Most sales reported were in the below $50,000 range, and none over $500,000, which is still small potatoes compared to some of the prices commanded at other contemporary fairs. “We don’t have the level or client here that’s going to readily spend even $200,000,” Blum said. “They are more comfortable under $100,000.”
So what needs to happen to take it further? “It’s not that the market is not there,” Taku Sato, director of edgy Tokyo gallery Parcel, said. “From a financial standpoint there is no advantage to collecting contemporary art. There are no deductions for donating that you find in other countries. It is complex to import and export, logistics-wise, so a lot has to do with infrastructure as well.” While a flashy installation by the up-and-coming artist group EVERYDAY HOLIDAY SQUAD hadn’t found a home by end of day one, Taku had sold a few paintings by New York-based Taro Chiezo for around $25,000 each.
A few recent policy changes have signaled that the Japanese government may finally be coming around to encouraging art sales from a policy standpoint. One month out of the fair, it granted Tokyo Gendai “bonded” status, meaning that foreign exhibitors were relieved from paying an up front 10 percent sales tax on any work imported into the country even before it is sold, a rule which had caused significant cash flow issue for galleries. Now the exhibitors can charge this to collectors at point of sale. The fair’s cofounder, Magnus Renfrew, of the Art Assembly, said he hopes that this will encourage international exhibitors in the future.
While Blum said the revision was a “huge step,” he thinks the government needs to go bigger and allow “bonded” warehouses and create incentives such as tax write-offs for gifting. “In Japan if they want to compete on the global stage with art they have to adapt,” he said.
Others identified a remaining hurdle for the development of the market at an educational level. “In 1996, the bubble burst and Japanese art schools said ‘no more ideas. Just make something pretty, accessible, sellable…’” collector Jeff Chiedo said. But that approach hasn’t formed a foundation for the market. “There’s real money in real art and there’s no money in decorative stuff,” he said.
And education needs to happen on the collector side of the table, too. A lack of exposure to international artists and museum shows has meant that buyers have tended to follow trends rather than developing their own eye.
For Takeo Obayashi—Japanese construction boss, art collector, and chairman of the Aichi Triennial—an international art fair is an opportunity to develop the tastes of this emerging generation of collectors. “There are many collectors in Japan but unfortunately they haven’t seen many of the great artists whose works are spotlighted in global museums. So sometimes those emerging Japanese collectors buy some things that are strange, by artists who are only recognized in Asia,” he said. “I want to introduce the great artworks by internationally recognized artists to those emerging collectors.”

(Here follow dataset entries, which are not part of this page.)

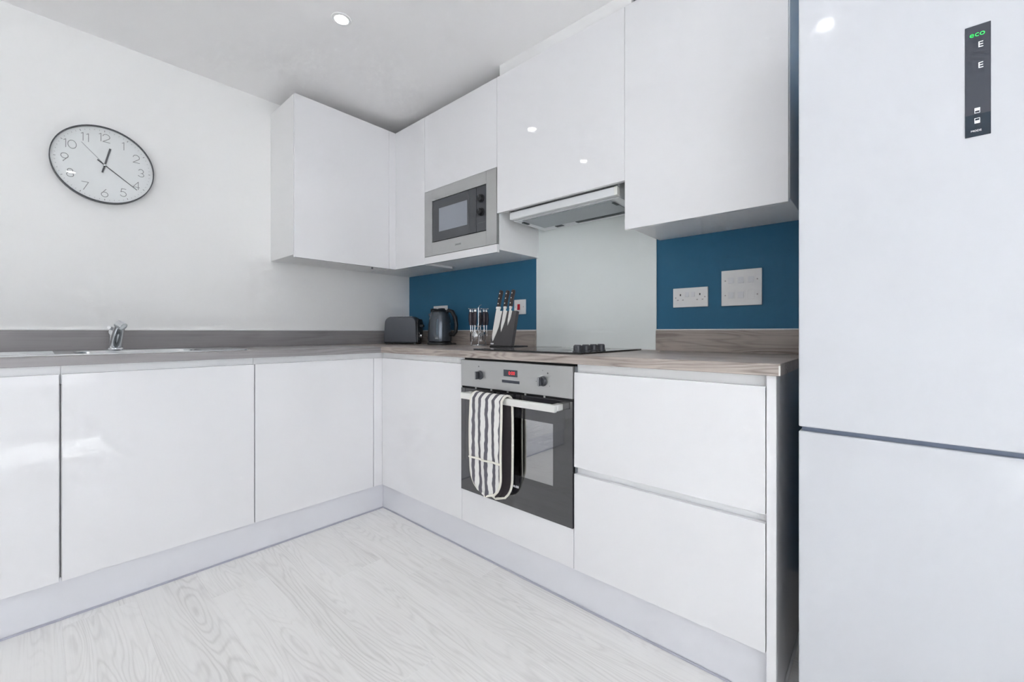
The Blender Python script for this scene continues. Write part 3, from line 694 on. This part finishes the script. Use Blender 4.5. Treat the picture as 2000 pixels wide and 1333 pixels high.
# ------------------------------------------------------------------ switches and sockets on the blue wall
def plate(name, y0, y1, z0, z1, label, cat):
    t = thing(name, (0, (y0 + y1) / 2, (z0 + z1) / 2), label, cat)
    mk('face_plate', B().box(-0.0095, -0.0006, y1, y0, z0, z1, 0.0018, 2), m_white, t)
    return t
def fb(y, z, w, hgt, th=0.0012, x=-0.0093, bev=0.0): return B().box(x - th, x, y - w / 2, y + w / 2, z - hgt / 2, z + hgt / 2, bev)
def screw(t, y, z): mk('screw', B().cyl((-0.0093, y, z), (-0.0105, y, z), 0.0028, n=10), m_pinhole, t)
def rocker(t, y, z, w=0.022, hgt=0.024, m=m_offwhite, tilt=1):
    b = B(); th0, th1 = (0.0045, 0.0015) if tilt > 0 else (0.0015, 0.0045)
    pr = [(-0.0093, z - hgt / 2), (-0.0093 - th0, z - hgt / 2), (-0.0093 - 0.0022, z), (-0.0093 - th1, z + hgt / 2), (-0.0093, z + hgt / 2)]
    b.prism(pr, y - w / 2, y + w / 2, lambda u, w_, d: (u, d, w_))
    return mk('rocker', b, m, t)
def sockets(t, yc, zc, plugs=False):
    for sy in (1, -1):
        ys = yc + sy * 0.041
        mk('earth_hole', fb(ys, zc + 0.012, 0.0045, 0.0085, 0.0008), m_hole, t)
        for q in (1, -1): mk('pin_hole', fb(ys + q * 0.011, zc - 0.0105, 0.0065, 0.0042, 0.0008), m_pinhole, t)
        rocker(t, yc + sy * 0.0125, zc + 0.013, 0.0155, 0.021, tilt=1)
    for sy in (1, -1): screw(t, yc + sy * 0.0615, zc)
t = plate('double_socket', -2.0192, -2.1666, 1.1119, 1.1965, 'white double socket with empty outlets on blue wall near fridge', 'socket'); sockets(t, -2.0929, 1.1542)
t = plate('double_socket', -0.3080, -0.4572, 1.1025, 1.1880, 'white double socket behind the kettle with two black plugs', 'socket'); sockets(t, -0.3826, 1.1453)
for i, sy in enumerate((1, -1)):
    ys = -0.3826 + sy * 0.041
    pg = thing('plug', (-0.012, ys, 1.13), ['black plug in the left outlet of the socket behind the kettle', 'black plug in the right outlet of the socket behind the kettle'][i], 'plug', 'plugs behind the kettle')
    mk('plug_body', B().box(-0.046, -0.0145, ys - 0.024, ys + 0.024, 1.122, 1.168, 0.006, 2), m_black, pg)
    cd = mk('cord', B().tube([(-0.030, ys, 1.124), (-0.034, ys, 1.09), (-0.044, ys + 0.004, 1.03), (-0.052, ys + 0.01, 0.96), (-0.06, ys + 0.015, WT + 0.0045)], 0.0034, 8), m_black, pg)
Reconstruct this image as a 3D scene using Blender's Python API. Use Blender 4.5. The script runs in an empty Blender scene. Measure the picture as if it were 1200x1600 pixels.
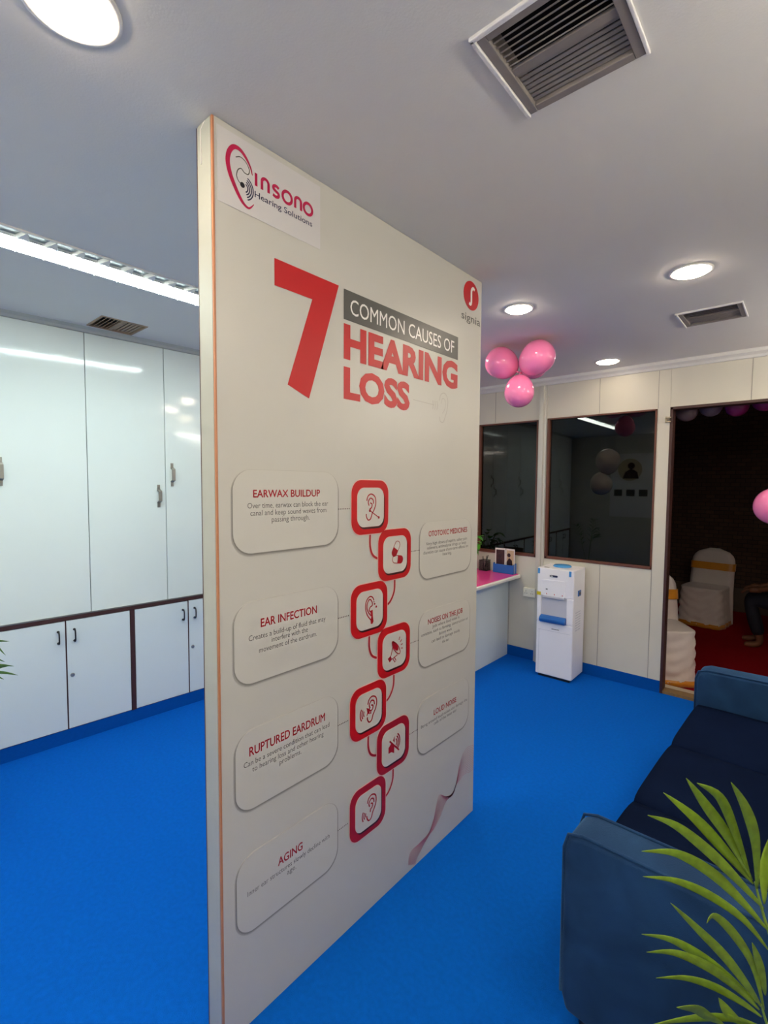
import bpy, bmesh, math, random
from mathutils import Vector, Matrix
R = math.radians
scene = bpy.context.scene
COL = scene.collection

# ------------------------------------------------------------------ camera
cd = bpy.data.cameras.new('camera'); cam = bpy.data.objects.new('camera', cd); COL.objects.link(cam)
cd.sensor_fit = 'HORIZONTAL'; cd.sensor_width = 36.0; cd.lens = 22.668
cd.clip_start = 0.02; cd.clip_end = 60
cm = Matrix(((0.75059, -0.041573, 0.65946, 0), (0.660735, 0.03716, -0.749699, 0), (0.006661, 0.998444, 0.055361, 1.6), (0, 0, 0, 1)))
cam.matrix_world = cm
scene.camera = cam
# ------------------------------------------------------------------ world and exposure
w = bpy.data.worlds.new('world'); scene.world = w; w.use_nodes = True
w.node_tree.nodes['Background'].inputs[0].default_value = (0.010, 0.011, 0.014, 1)
w.node_tree.nodes['Background'].inputs[1].default_value = 0.35
scene.view_settings.view_transform = 'Standard'; scene.view_settings.look = 'None'
scene.view_settings.gamma = 1; scene.view_settings.use_curve_mapping = False
scene.view_settings.exposure = 1.35
WARM_E, COOL_E, FILL_E = 27.0, 17.0, 19.0          # strength of the downlights and of the tube light and added battens

H = 2.543; XP = -1.184; XB = -1.262; YB = 4.19; PY0, PY1 = 0.672, 2.024
CA = 0.0577665                         # the cabinet wall stands 3.3 degrees off the partition
CABO = (-3.353, 1.075)

# ------------------------------------------------------------------ materials
def lin(c):
    c = c / 255.0
    return c / 12.92 if c <= 0.04045 else ((c + 0.055) / 1.055) ** 2.4
def rgb(r, g, b): return (lin(r), lin(g), lin(b), 1)
MATS = {}
def mat(name, col, rough=0.5, metal=0.0, noise=0.0, nscale=20.0, bump=0.0, bscale=60.0, emit=None, estr=0.0, spec=0.5, coat=0.0, sheen=0.0, sub=0.0, alpha=None):
    if name in MATS: return MATS[name]
    m = bpy.data.materials.new(name); m.use_nodes = True
    nt = m.node_tree; b = nt.nodes['Principled BSDF']
    b.inputs['Base Color'].default_value = col; b.inputs['Roughness'].default_value = rough
    b.inputs['Metallic'].default_value = metal; b.inputs['Specular IOR Level'].default_value = spec
    b.inputs['Coat Weight'].default_value = coat; b.inputs['Sheen Weight'].default_value = sheen
    if sub: b.inputs['Subsurface Weight'].default_value = sub; b.inputs['Subsurface Radius'].default_value = (0.05, 0.03, 0.03)
    if emit: b.inputs['Emission Color'].default_value = emit; b.inputs['Emission Strength'].default_value = estr
    tc = nt.nodes.new('ShaderNodeTexCoord')
    if noise:
        n = nt.nodes.new('ShaderNodeTexNoise'); n.inputs['Scale'].default_value = nscale; n.inputs['Detail'].default_value = 4
        nt.links.new(tc.outputs['Object'], n.inputs['Vector'])
        mx = nt.nodes.new('ShaderNodeMix'); mx.data_type = 'RGBA'
        mx.inputs[6].default_value = tuple(min(1, c * (1 - noise)) for c in col[:3]) + (1,)
        mx.inputs[7].default_value = tuple(min(1, c * (1 + noise)) for c in col[:3]) + (1,)
        nt.links.new(n.outputs['Fac'], mx.inputs[0]); nt.links.new(mx.outputs[2], b.inputs['Base Color'])
    if bump:
        n2 = nt.nodes.new('ShaderNodeTexNoise'); n2.inputs['Scale'].default_value = bscale; n2.inputs['Detail'].default_value = 6
        nt.links.new(tc.outputs['Object'], n2.inputs['Vector'])
        bp = nt.nodes.new('ShaderNodeBump'); bp.inputs['Strength'].default_value = bump; bp.inputs['Distance'].default_value = 0.01
        nt.links.new(n2.outputs['Fac'], bp.inputs['Height']); nt.links.new(bp.outputs[0], b.inputs['Normal'])
    MATS[name] = m
    return m
M_ceil = mat('painted_ceiling', rgb(222, 220, 214), 0.75, noise=0.03, nscale=3, bump=0.05, bscale=180)
M_wall = mat('wall_laminate', rgb(212, 208, 193), 0.42, noise=0.03, nscale=5, bump=0.03, bscale=90)
M_white = mat('white_paint', rgb(228, 226, 220), 0.5)
M_carpet = mat('blue_carpet', rgb(0, 102, 210), 0.95, noise=0.16, nscale=60, bump=0.6, bscale=420, spec=0.1)
M_skirt = mat('blue_carpet_skirting', rgb(0, 84, 172), 0.95, noise=0.12, nscale=60, bump=0.4, bscale=420, spec=0.1)
M_lam = mat('cabinet_gloss_laminate', rgb(226, 236, 232), 0.09, noise=0.012, nscale=6, bump=0.03, bscale=9, spec=0.5)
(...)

Wahei Aoyama, founder of Tokyo gallery A Lighthouse called Kanata, sees the debut of Tokyo Gendai as a “step in the right direction,” but remarked that there are still limits to what the Japanese audience finds palatable in terms of contemporary art. “There is still a long way to go also in terms of what sort of works galleries can show. A lot of people see Tokyo Gendai as an improvement on Art Fair Tokyo but if you want to be an Art Basel you need to step it up,” he said.
Part of collector and former social worker Miwa Taguchi’s ambitions is her “art delivery project,” where she brings works from her collection to children in schools. Unusually for a collector, she was exhibiting at the fair, demonstrating a card game she had made to help children engage with art. “I think education is a very important foundation. It is very important to develop art literacy in Japan,” she said. “Children have pure eyes and are not influenced by extra information about which is expensive or popular. They just know what they like.”
All told, Tokyo Gendai generated a sense of optimism that the impediments to Japan’s growth on the global stage are already on their way out. The country’s finance minister was one of the suited men taking in the fair, and there was buzz not only about the emerging generation of collectors but also a new generation of artists who are taking more risks.
“I came here because I always follow the art, not the market, and I’ve seen the market here change exponentially in the last five years,” Blum said. “There’s more young collectors than ever before, they’re more studious, they’re more mannered, they’re more confident. So I hope that whatever is happening keeps happening.”
Tokyo Gendai is on view at Pacifico Yokohama through July 9.